Integra

Os eventos acadêmicos são momentos raros de encontros que nos fazem rever amigos, repensar conceitos e acima de tudo refletir sobre temas que nos parecem tão familiares, mas ainda guardam inúmeras surpresas, para nossa felicidade.

Nessa última semana foi realizado mais um Seminário de Estudos Olímpicos, na USP, e ali foi possível ouvir pesquisadores que trabalham especificamente sobre a dimensão imaginária do esporte. Pesquisas com esse referencial teórico permitem um entendimento do esporte em seus aspectos simbólicos, que desvelam conceitos subliminares pouco entendidos em uma leitura rápida e imediata.

Claro está que na condição de um fenômeno sociocultural o esporte precisa ser compreendido como um campo de significação amplo e complexo. Isso quer dizer que ele está muito além da competição, que é apenas uma de suas múltiplas faces.

A dimensão imaginária do esporte aponta para os muitos significados presentes em um universo que tem o atleta como seu principal protagonista. Humano que é, necessita ser compreendido como muito mais que um produtor de resultados, ou um modelo ideal, como tentam transformá-lo. Falível, imprevisível, imperfeito desponta sob os holofotes como um ente sobre-humano, capaz de realizar o improvável, senão o impossível. Em alguns casos torna-se imortal, não apenas pela quebra de um recorde, ou pela capacidade de retirar de um corpo limitado, quem sabe até por performance impensável. Sua imortalidade reside em uma atitude reconhecida pela coragem.
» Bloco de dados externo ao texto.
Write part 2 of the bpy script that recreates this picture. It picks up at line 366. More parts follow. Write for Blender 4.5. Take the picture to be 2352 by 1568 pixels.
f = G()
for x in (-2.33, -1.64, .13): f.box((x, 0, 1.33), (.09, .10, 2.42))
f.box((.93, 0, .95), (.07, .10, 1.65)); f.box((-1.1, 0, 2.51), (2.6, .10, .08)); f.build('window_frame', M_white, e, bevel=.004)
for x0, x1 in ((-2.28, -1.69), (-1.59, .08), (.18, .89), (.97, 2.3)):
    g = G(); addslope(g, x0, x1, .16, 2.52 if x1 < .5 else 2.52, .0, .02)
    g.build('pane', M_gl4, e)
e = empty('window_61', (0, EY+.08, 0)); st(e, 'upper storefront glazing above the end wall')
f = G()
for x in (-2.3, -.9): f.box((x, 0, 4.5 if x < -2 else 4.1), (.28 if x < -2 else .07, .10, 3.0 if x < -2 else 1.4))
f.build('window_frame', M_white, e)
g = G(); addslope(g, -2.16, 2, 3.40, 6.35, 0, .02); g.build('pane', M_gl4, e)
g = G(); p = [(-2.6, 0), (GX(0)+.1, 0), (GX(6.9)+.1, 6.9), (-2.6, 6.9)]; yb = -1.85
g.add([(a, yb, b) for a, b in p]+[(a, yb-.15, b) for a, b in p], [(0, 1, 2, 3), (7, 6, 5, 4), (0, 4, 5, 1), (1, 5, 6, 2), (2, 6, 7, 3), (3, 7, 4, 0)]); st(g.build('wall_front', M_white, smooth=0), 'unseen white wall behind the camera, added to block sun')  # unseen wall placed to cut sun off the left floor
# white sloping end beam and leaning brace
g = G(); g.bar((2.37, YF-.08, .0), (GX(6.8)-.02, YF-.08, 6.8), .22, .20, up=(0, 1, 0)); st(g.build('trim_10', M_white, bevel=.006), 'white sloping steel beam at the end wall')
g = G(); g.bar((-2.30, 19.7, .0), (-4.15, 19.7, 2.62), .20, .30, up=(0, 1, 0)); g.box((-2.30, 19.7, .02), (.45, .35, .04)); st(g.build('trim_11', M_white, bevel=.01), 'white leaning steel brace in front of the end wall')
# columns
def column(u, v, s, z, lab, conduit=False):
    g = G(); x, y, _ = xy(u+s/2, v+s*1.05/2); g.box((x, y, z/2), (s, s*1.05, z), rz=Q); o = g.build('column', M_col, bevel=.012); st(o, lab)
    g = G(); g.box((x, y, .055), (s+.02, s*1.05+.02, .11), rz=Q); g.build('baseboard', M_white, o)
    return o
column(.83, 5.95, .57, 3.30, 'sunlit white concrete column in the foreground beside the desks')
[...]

Virtude considerada um valor olímpico a coragem impulsiona todas aquelas meninas e meninos que desejam quebrar paradigmas. Subir ao pódio ou conquistar uma medalha pode ser um desses desejos, mas há ainda muito mais a impulsionar a vida desses seres considerados heroicos.

O resultado no esporte parece objetivo e justo. Se cumpridas as regras, vence o melhor. Mas, a história mostra que as coisas não são bem assim. Há muito mais do que treino a envolver a vida dos protagonistas do espetáculo que encanta ao mundo.

Assim foi em 1968, quando Tommie Smith e John Carlos, conquistaram a medalha de ouro e prata, nos 200 metros rasos, dos Jogos Olímpicos do México. Aproveitando a visibilidade que o pódio olímpico lhes conferia, calçaram luvas pretas, símbolo dos Panteras Negras, para denunciar a segregação racial e, descalços, a injustiça social que se abatia contra os negros em seu país. Passado mais de meio século, essa imagem ainda corre o mundo provando que esporte e política caminham juntos, e também apresenta o que significa o valor coragem.

Mesmo sabendo que poderiam ser retaliados por esse gesto, seguiram em frente. No mesmo dia foram julgados e banidos dos Jogos Olímpicos. A mesma coragem que os impulsionou a treinar, competir, enfrentar as mazelas da vida de atleta, também os levou a resistir, expondo-se.

Os símbolos daquele momento permanecem vivos na imagem congelada do pódio. Punhos em riste, luvas negras, pés descalços, tênis sobre o pódio, afirmando a dimensão imaginária do esporte.

O desdobramento da atitude de Smith e Carlos serviu aos puristas durante 5 décadas para ameaçar os atletas críticos sobre o limite de suas ações. Entretanto, a coragem que também circula naquele gesto permanece viva à espera da mudança dos tempos e da compreensão do que aquilo significou. Prova disso foi a inclusão de ambos no Hall of Fame do Comitê Olímpico Estadunidense, 51 anos depois, afirmando que a coragem não é necessária apenas para a performance atlética. Seja no esporte ou em qualquer outro aspecto da vida é ela que nos afirma como humanos.